§ **WRITTEN INSTRUCTION**:
Exact reproduction of the data is required, with images excluded.

§ **DATA LINES**:

## begin

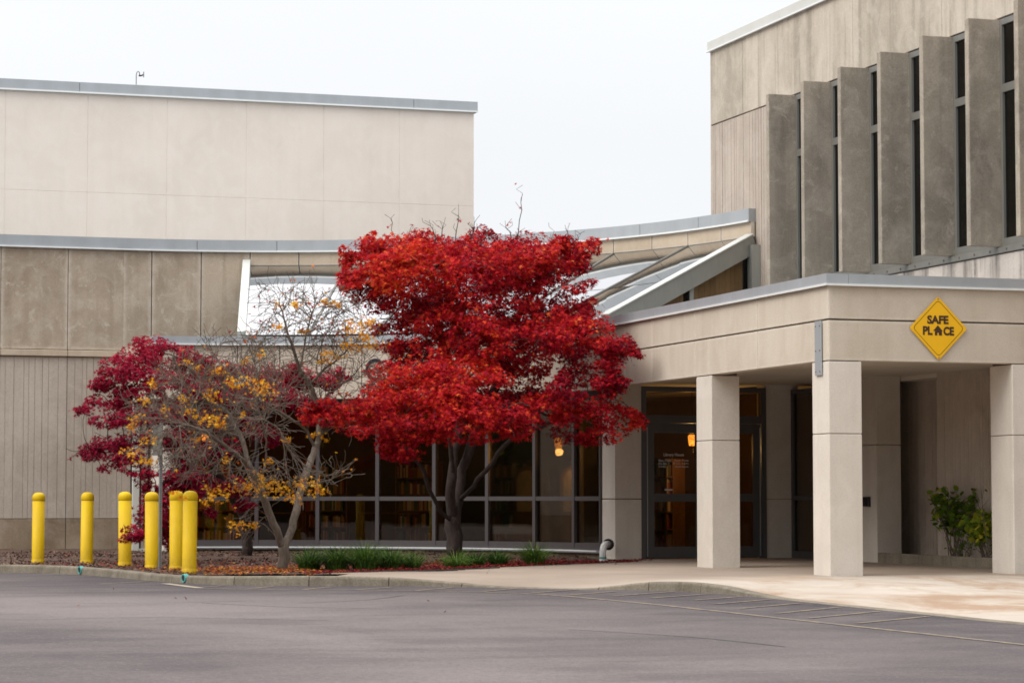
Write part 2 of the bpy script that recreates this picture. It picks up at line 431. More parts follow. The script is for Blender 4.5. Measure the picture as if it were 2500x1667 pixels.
def wall_panel(mp, u0, u1, z0, z1, mat, parent, name='wall_panel', th=.10, inset=.10, zin=.08, seg=1, deg=1.0, gap=.006):
    """deg = metres per unit of u"""
    m = MB(); g = gap / deg; sg = 1 if u1 > u0 else -1
    m.panel(mp, edges(u0 + sg * g, u1 - sg * g, inset / deg, .006 / deg if deg != 1 else .006, seg), edges(z0 + gap, z1 - gap, zin), th)
    return m.build(name, mat, parent)
def ribs(u0, u1, step=(.09, .21), w=.0065, d=.011, deg=1.0):
    out = [(u0, -.006), (u0, 0)]; u = u0; sg = 1 if u1 > u0 else -1
    while True:
        u += sg * rnd.uniform(*step) / deg
        if sg * (u1 - u) < .07 / deg: break
        q = sg * w / deg; dd = rnd.uniform(.6, 1.2) * d; o = rnd.uniform(-.004, .004)
        out += [(u - q, out[-1][1]), (u - q * .5, -dd), (u + q * .5, -dd), (u + q, o)]
    out += [(u1, out[-1][1]), (u1, -.006)]
    return out
def text_mesh(body, bold=0.0):
    c = bpy.data.curves.new('lettering', 'FONT'); c.body = body; c.offset = bold; c.resolution_u = 3
    o = bpy.data.objects.new('lettering', c); COL.objects.link(o)
    dg = bpy.context.evaluated_depsgraph_get(); me = bpy.data.meshes.new_from_object(o.evaluated_get(dg))
    bpy.data.objects.remove(o); bpy.data.curves.remove(c)
    v = np.array([q.co[:] for q in me.vertices]); f = [tuple(p.vertices) for p in me.polygons]
    bpy.data.meshes.remove(me); return v, f
def put_text(m, body, mp, u0, u1, z0, z1, th=.002, bold=0.0, d=0.0):
    """lettering fitted in the rectangle, each glyph with a little thickness"""
    v, f = text_mesh(body, bold); lo, hi = v.min(0), v.max(0)
    b = len(m.v)
    for q in v:
        u = u0 + (q[0] - lo[0]) / (hi[0] - lo[0]) * (u1 - u0); z = z0 + (q[1] - lo[1]) / (hi[1] - lo[1]) * (z1 - z0)
        m.vert(mp(u, d + th, z))
    for p in f: m.face(*[b + k for k in p])

# ------------------------------------------------------------------ ground, road, kerb, pavement, bed
MD = PI / 180
m = MB(); m.panel(lambda u, d, z: (u, z, d), [(-500, 0), (500, 0)], [(-300, -.03), (600, -.03)], .1, ring=False)
struct(m.build('ground', plain('far_ground', (.09, .08, .06, 1), .95)))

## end

§ **THE ANSWER**:
Write part 2 of the bpy script that recreates this picture. It picks up at line 431. More parts follow. The script is for Blender 4.5. Measure the picture as if it were 2500x1667 pixels.
def wall_panel(mp, u0, u1, z0, z1, mat, parent, name='wall_panel', th=.10, inset=.10, zin=.08, seg=1, deg=1.0, gap=.006):
    """deg = metres per unit of u"""
    m = MB(); g = gap / deg; sg = 1 if u1 > u0 else -1
    m.panel(mp, edges(u0 + sg * g, u1 - sg * g, inset / deg, .006 / deg if deg != 1 else .006, seg), edges(z0 + gap, z1 - gap, zin), th)
    return m.build(name, mat, parent)
def ribs(u0, u1, step=(.09, .21), w=.0065, d=.011, deg=1.0):
    out = [(u0, -.006), (u0, 0)]; u = u0; sg = 1 if u1 > u0 else -1
    while True:
        u += sg * rnd.uniform(*step) / deg
        if sg * (u1 - u) < .07 / deg: break
        q = sg * w / deg; dd = rnd.uniform(.6, 1.2) * d; o = rnd.uniform(-.004, .004)
        out += [(u - q, out[-1][1]), (u - q * .5, -dd), (u + q * .5, -dd), (u + q, o)]
    out += [(u1, out[-1][1]), (u1, -.006)]
    return out
def text_mesh(body, bold=0.0):
    c = bpy.data.curves.new('lettering', 'FONT'); c.body = body; c.offset = bold; c.resolution_u = 3
    o = bpy.data.objects.new('lettering', c); COL.objects.link(o)
    dg = bpy.context.evaluated_depsgraph_get(); me = bpy.data.meshes.new_from_object(o.evaluated_get(dg))
    bpy.data.objects.remove(o); bpy.data.curves.remove(c)
    v = np.array([q.co[:] for q in me.vertices]); f = [tuple(p.vertices) for p in me.polygons]
    bpy.data.meshes.remove(me); return v, f
def put_text(m, body, mp, u0, u1, z0, z1, th=.002, bold=0.0, d=0.0):
    """lettering fitted in the rectangle, each glyph with a little thickness"""
    v, f = text_mesh(body, bold); lo, hi = v.min(0), v.max(0)
    b = len(m.v)
    for q in v:
        u = u0 + (q[0] - lo[0]) / (hi[0] - lo[0]) * (u1 - u0); z = z0 + (q[1] - lo[1]) / (hi[1] - lo[1]) * (z1 - z0)
        m.vert(mp(u, d + th, z))
    for p in f: m.face(*[b + k for k in p])

# ------------------------------------------------------------------ ground, road, kerb, pavement, bed
MD = PI / 180
m = MB(); m.panel(lambda u, d, z: (u, z, d), [(-500, 0), (500, 0)], [(-300, -.03), (600, -.03)], .1, ring=False)
struct(m.build('ground', plain('far_ground', (.09, .08, .06, 1), .95)))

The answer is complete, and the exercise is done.